I asked for strength that I might rear her perfectly;
I was given weakness that I might feed her more treats.
I asked for good health that I might rest easy;
I was given a "special needs" dog that I might know nurturing.

I asked for an obedient dog that I might feel proud;
I was given stubbornness that I might feel humble.

I asked for compliance that I might feel masterful;
I was given a clown that I might laugh.

I asked for a companion that I might not feel lonely;
I was given a best friend that I would feel loved.

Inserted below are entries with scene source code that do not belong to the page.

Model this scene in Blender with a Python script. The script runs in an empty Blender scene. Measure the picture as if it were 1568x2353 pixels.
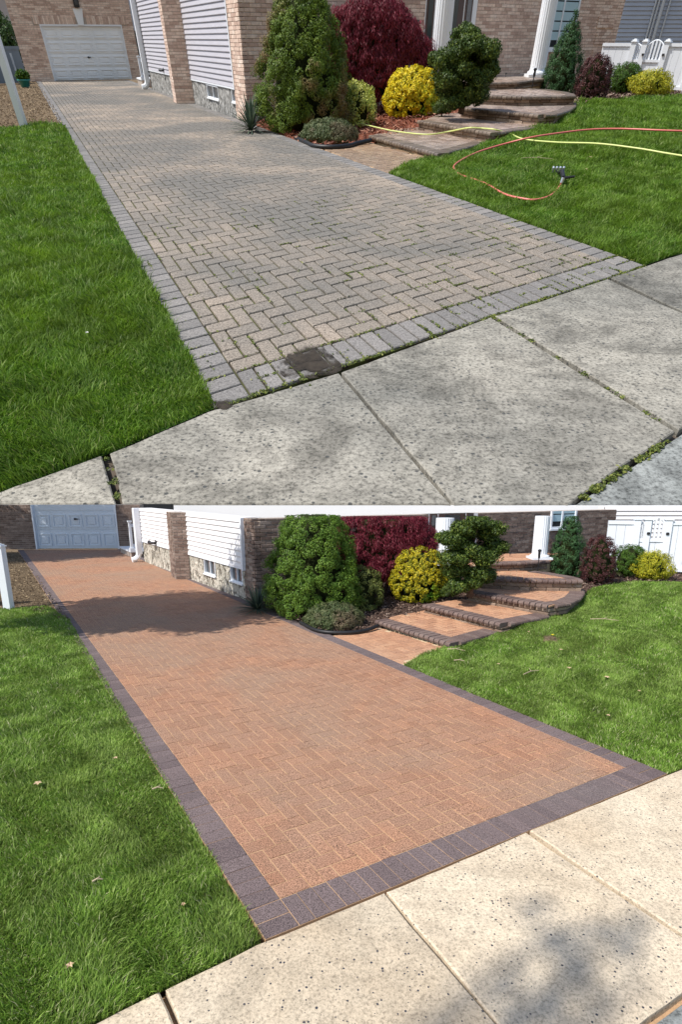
import bpy, math, random
import numpy as np
from math import sin, cos, atan, pi, radians
from mathutils import Vector, Matrix, Quaternion
from mathutils.geometry import delaunay_2d_cdt
random.seed(7); RNG = np.random.default_rng(7)
scene = bpy.context.scene
COL = scene.collection
# ------------------------------------------------------------------ camera
F, CX, CY, FW, FH = 1250.0, 784.0, 1450.0, 1568.0, 2353.0   # focal length and principal point (measured on the photograph)
EYE = 2.0                                                    # eye height above the lower driveway
PITCH = atan((CY - 1127.0) / F)
cd = bpy.data.cameras.new('camera'); cam = bpy.data.objects.new('camera', cd); COL.objects.link(cam)
cd.sensor_fit = 'VERTICAL'; cd.sensor_height = 36.0; cd.lens = 36.0 * F / FH
cd.shift_y = (CY - FH / 2) / FH
cd.clip_end = 3000; cd.clip_start = 0.05
cam.location = (0, 0, EYE); cam.rotation_euler = (pi / 2 - PITCH, 0, 0)
scene.camera = cam
# ------------------------------------------------------------------ sky and sun
SUN = Vector((-0.52, -0.40, 0.75)).normalized()
world = bpy.data.worlds.new('World'); scene.world = world; world.use_nodes = True
wn = world.node_tree.nodes; wl = world.node_tree.links
for n in list(wn): wn.remove(n)
sky = wn.new('ShaderNodeTexSky'); sky.sky_type = 'NISHITA'; sky.sun_disc = False
sky.sun_elevation = math.asin(SUN.z); sky.sun_rotation = math.atan2(SUN.x, SUN.y)
bg = wn.new('ShaderNodeBackground'); bg.inputs[1].default_value = 0.15
wo = wn.new('ShaderNodeOutputWorld')
wl.new(sky.outputs[0], bg.inputs[0]); wl.new(bg.outputs[0], wo.inputs[0])
sd = bpy.data.lights.new('sun', 'SUN'); sd.energy = 4.6; sd.angle = radians(0.5); sd.color = (1.0, 0.955, 0.89)
so = bpy.data.objects.new('sun', sd); COL.objects.link(so)
so.rotation_euler = SUN.to_track_quat('Z', 'Y').to_euler(); so.location = (0, 0, 60)
scene.view_settings.view_transform = 'Standard'; scene.view_settings.look = 'None'
scene.view_settings.exposure = 0.2; scene.view_settings.gamma = 1.0
try: scene.view_settings.use_curve_mapping = False
except Exception: pass
scene.cycles.max_bounces = 6; scene.cycles.diffuse_bounces = 3; scene.cycles.transparent_max_bounces = 6

# ------------------------------------------------------------------ the two yards: their own level ground, seen from the one camera
class Place:
    def __init__(s, horizon, h, k):
        s.p = atan((CY - horizon) / F); s.h = h; s.k = k; s.c = cos(s.p); s.s = sin(s.p)
        d = s.p - PITCH
        s.M = Matrix.Translation((0, 0, EYE)) @ Matrix.Rotation(d, 4, 'X') @ Matrix.Scale(k, 4) @ Matrix.Translation((0, 0, -h))
        s.zf = None
    def ray(s, px, py):
        x = (px - CX) / F; y = -(py - CY) / F
        return np.array([x, s.c + s.s * y, -s.s + s.c * y])
    def g(s, px, py, z=0.0):
        r = s.ray(px, py); q = r * ((z - s.h) / r[2]); q[2] = z; return q
    def hat(s, pt, py):
        q = -(py - CY) / F; return s.h + pt[1] * (q * s.c - s.s) / (s.c + q * s.s)
    def pl(s, px, py, o, n):
        r = s.ray(px, py); c = np.array([0, 0, s.h]); t = np.dot(np.array(o) - c, n) / np.dot(r, n); return c + r * t
    def depth(s, p): return s.c * p[1] - s.s * (p[2] - s.h)
    def z(s, x, y):
        if s.zf is None: return x * 0.0
        x = np.asarray(x, float); y = np.asarray(y, float)
        num = 0; den = 0
        for (cx, cy, cz) in s.zf:
            w = 1.0 / ((x - cx) ** 2 + (y - cy) ** 2 + 0.02) ** 1.5
            num = num + w * cz; den = den + w
        return num / den

U = Place(88, 1.6, 8.2)
L = Place(1127, EYE, 1.0)
E3 = np.array([0, 0, 1.0])
def V3(*a): return np.array(a, float)
def unit(v): return v / np.linalg.norm(v)

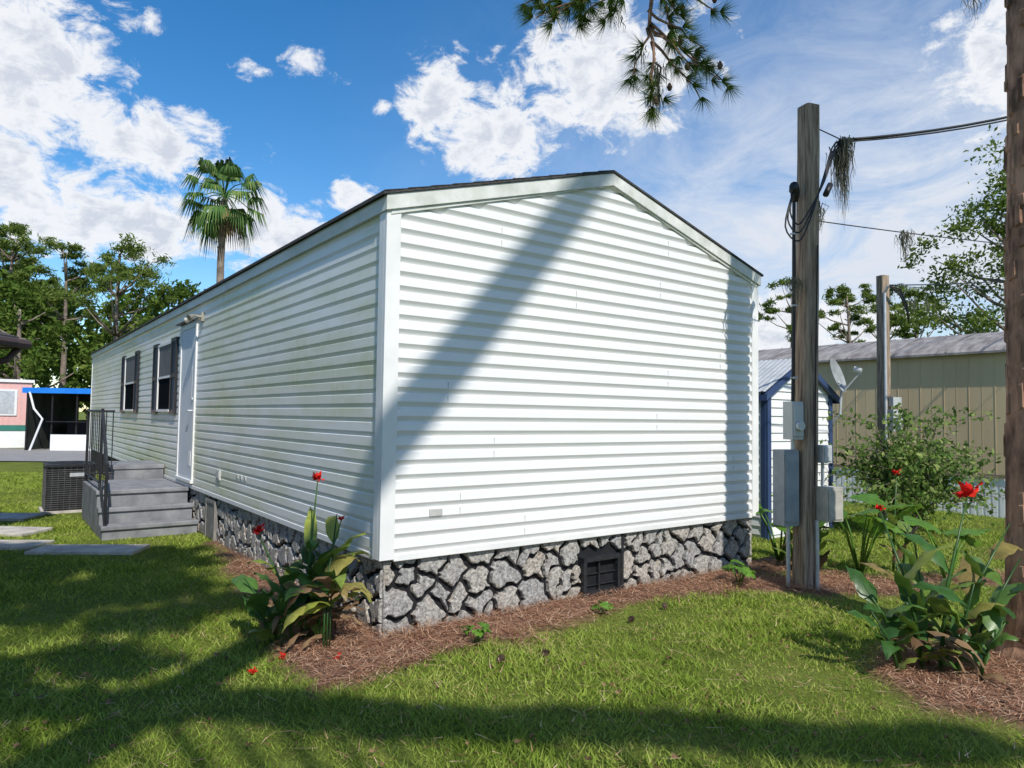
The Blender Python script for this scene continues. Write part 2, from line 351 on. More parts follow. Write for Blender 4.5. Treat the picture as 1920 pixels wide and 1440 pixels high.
while z<ZE+.4:
    if i%2==0:
        a=rs.uniform(.4,W-.4)
        if z+2*P<ZE+SLP*min(a,W-a): mb.box(a,a+.003,-.0295,-.014,z+P*.42,z+P*.9); mb.box(a,a+.003,-.0295,-.014,z+P*1.42,z+P*1.9)
        for q in range(4):
            s=rs.uniform(.4,17)
            if z<ZE-.25 and not(5.6<s<9.1 or 10.3<s<12.8): mb.box(-.0145,-.009,s,s+.003,z+P*.3,z+P*.9); mb.box(-.0145,-.009,s,s+.003,z+P*1.3,z+P*1.9)
    z+=P;i+=1
mb.build('siding_seams',[M_seam],HM)
mb=MB()
mb.box(-.032,.085,-.036,.0,Z0-.03,ZE-.02); mb.box(-.032,.0,.0,.085,Z0-.03,ZE-.02)
mb.box(W-.085,W+.028,-.036,0,Z0-.03,ZE-.02); mb.box(W,W+.028,0,.085,Z0-.03,ZE-.02)
mb.box(.085,W-.085,-.031,-.001,Z0-.045,Z0+.004)
mb.box(-.020,-.001,.085,LN,Z0-.045,Z0+.004); mb.box(-.025,0,LN-.08,LN,Z0+.004,ZE-.02)
mb.build('corner_trim',[M_trim],HM,bevel=.004)
mb=MB(); H=.115
zb=ZE+.055; zt=zb+SLP*(W/2+.045)
mb.prism([(-.045,zb-H),(W/2,zt-H),(W/2,zt),(-.045,zb)],-.058,-.012,0)
mb.prism([(W/2,zt-H),(W+.045,zb-H),(W+.045,zb),(W/2,zt)],-.058,-.012,0)
mb.prism([(.0,zb-H-.022),(W/2,zt-H-.008),(W/2,zt-H+.001),(-.0,zb-H+.014)],-.042,-.012,0)
mb.prism([(W/2,zt-H-.008),(W,zb-H-.022),(W,zb-H+.014),(W/2,zt-H+.001)],-.042,-.012,0)
mb.box(-.045,-.012,-.012,LN+.03,zb-H+.0,zb-.004,0); mb.box(W+.012,W+.045,-.012,LN+.03,zb-H,zb-.004,0)
mb.build('fascia',[M_fasc],HM,bevel=.003)
mb=MB()
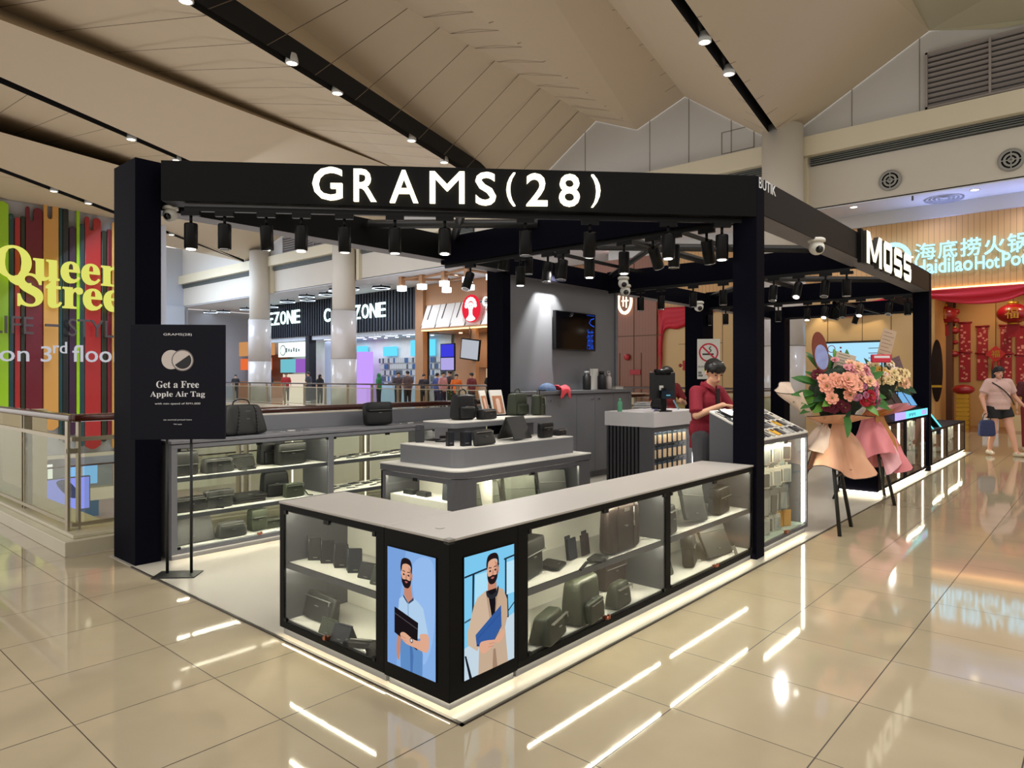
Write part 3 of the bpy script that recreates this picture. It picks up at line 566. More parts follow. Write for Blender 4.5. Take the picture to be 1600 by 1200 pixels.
b = MB(); b.box(-.012,-.004,.045,.0,.45,.9); b.build('end_panel', NAVY, t); b = MB(); b.box(-.03,0,.035,-.012,.45,.042); b.build('floor_glow_strip', LED, t)
b = MB(); wedge(b,0,2.88,[(0,.86),(.05,.96),(.45,1.14),(.45,.86)],0); b.build('sloped_top', BLK, t)
b = MB(); b.box(X(1398)-7.09,-.012,.865,X(1414)-7.09,-.002,.965,1); b.box(X(1415)-7.09,-.012,.865,2.84,-.002,.965,0)
for k in range(7): b.box(X(1419)-7.09+k*.06,-.0132,.885+.012*(k%3),X(1419)-7.06+k*.06,-.0125,.935-.01*(k%2),2)
b.box(X(1439)-7.09,-.013,.88,X(1446)-7.09,-.0125,.95,1)
b.build('lit_price_band', [glow('cyan_band', (110,225,235), 1.3), glow('lilac_band', (190,170,245), 1.2), glow('band_ink', (60,120,160), .6)], t)
t = far_cab('low phone case cabinet past the far right post, nearer bay', X(1456), X(1480), .60, (.06, X(1480)-X(1456)-.02), (X(1474)-X(1456),)); t2 = far_cab('low phone case cabinet at the far end of the kiosk', X(1480)+.01, 13.48, .60, (.06, 13.48-X(1480)-.06), (X(1500)-X(1480),))
t = thing('step_display', 'black stepped shelf with cyan lit edges standing on the low cabinet', 'display shelf', (X(1462),.05,.606))
b = MB(); w = 1.6; b.box(0,.35,0,w,.4,.42); b.box(0,0.35,.38,w,.42,.42); wedge(b,.6,.66,[(0,0),(.38,0),(.38,.42),(.3,.42)],0); wedge(b,0,.03,[(0,0),(.38,0),(.38,.42),(.3,.42)],0); b.build('shelf', BLK, t); b = MB(); wedge(b,.66,.70,[(-.02,.0),(.01,0),(.33,.42),(.28,.42)],0); wedge(b,.03,.06,[(-.02,.0),(.01,0),(.1,.1),(.06,.1)],0); b.build('lit_edge', MATS['cyan_band'], t)
# ---- cash desk
t = thing('cash_desk', 'cash desk with white band top, dark ribbed front and case rack side', 'cash desk', (5.406,2.083,.006))
b = MB(); b.box(0,0,.815,1.26,.72,.995); b.build('counter_top', mat('white_counter', (205,202,205), .4), t, .003)
b = MB(); b.box(.03,.22,0,.06,.70,.815,1); b.box(.02,.02,0,.05,.22,.815,0); b.box(.05,.68,0,1.2,.70,.815); b.box(1.16,.03,0,1.24,.68,.815,0); b.box(.05,.02,0,1.16,.03,.12); b.box(.05,.02,.76,1.16,.03,.815); b.build('body', [DGREY, BLK], t)
b = MB()
for i in range(9): b.box(.0,.235+i*.053,0,.03,.265+i*.053,.814)
b.build('ribbing', mat('charcoal_rib', (52,52,56), .5), t)
b = MB(); b.box(.05,.16,.1,1.16,.17,.8); b.build('rack_panel', MATS['dark_grey_laminate'], t); b = MB(); b.box(1.07,.022,.05,1.12,.034,.8); b.build('light_strip', LEDW, t); b = MB(); b.box(.06,.055,.8,1.0,.065,.804); b.build('light_strip', LEDC, t)
# ---- advertising easel sign
t = thing('poster_stand', 'black two-legged poster stand with dark navy offer board by the left post', 'poster stand', (.112,2.975,.006))
p0 = FZ(242,906); p1 = FZ(311,902); p2 = FZ(255,888); ux = Vector((1,-.98,0)).normalized(); M = Matrix.Translation((0,0,0)) @ Matrix.Rotation(math.atan2(ux.y,ux.x),4,'Z')
b = MB(); b.box(-.15,-.09,0,.15,.09,.008,0,M); b.build('base_plate', mat('stand_black', (16,16,17), .45), t, .002)
for x in (-.085,.085): b = MB(); b.tube(M @ Vector((x,.03,.008)), M @ Vector((x,.03,1.0)), .011, 8); b.build('leg', MATS['stand_black'], t)
b = MB(); b.box(-.335,.0,.985,.335,.02,1.82,0,M); brd = b.build('board', mat('navy_board', (14,14,26), .5, spec=.15), t, .003)
Wt = mat('print_white', (225,225,228), .6, emit=.0); LG = mat('print_grey', (170,168,172), .6)
def mathbold(s):
    return ''.join(chr(0x1D400+ord(c)-65) if 'A'<=c<='Z' else chr(0x1D41A+ord(c)-97) if 'a'<=c<='z' else c for c in s)
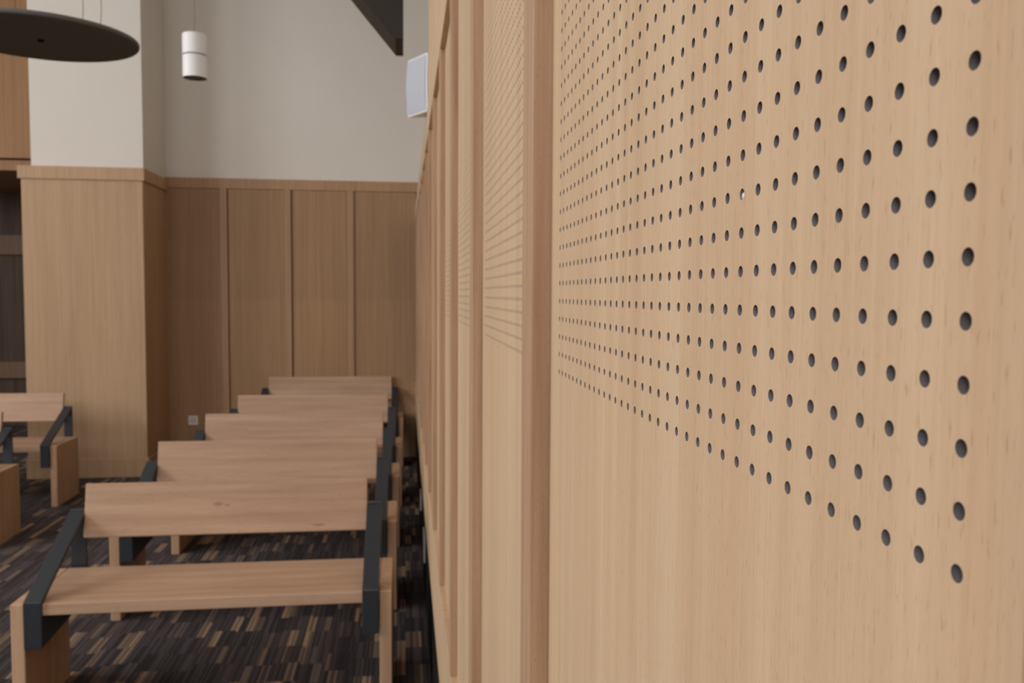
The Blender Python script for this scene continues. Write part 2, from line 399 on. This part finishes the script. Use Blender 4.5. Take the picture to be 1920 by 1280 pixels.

I got nothing I asked for,
But everything that I needed.

Author unknown


  1. thank you so much for sharing the stories of each dog you've been blessed to share a home with :) It's great to hear about the different trials and tribulations you've gone through with each and what has worked to help you get past these road blocks. As mentioned in a comment I posted to something you wrote after one of my entries, Cessna is the reason I changed to clicker training and am so thankful she came into my life. Each one of my dogs have taught me something new and I know they'll continue to do so as they age.

    Keep sharing!!

  2. Hi Y'all,

    We so enjoyed your post today.

    I have the job of getting my Human out of bed. I'll have to remember that trick with the water bowl if she ever decides to "play possum".

    Y'all come by now,
    Hawk aka BrownDog

  3. Oh my goodness. This post made me laugh and cry. She sounds like such a cool dog.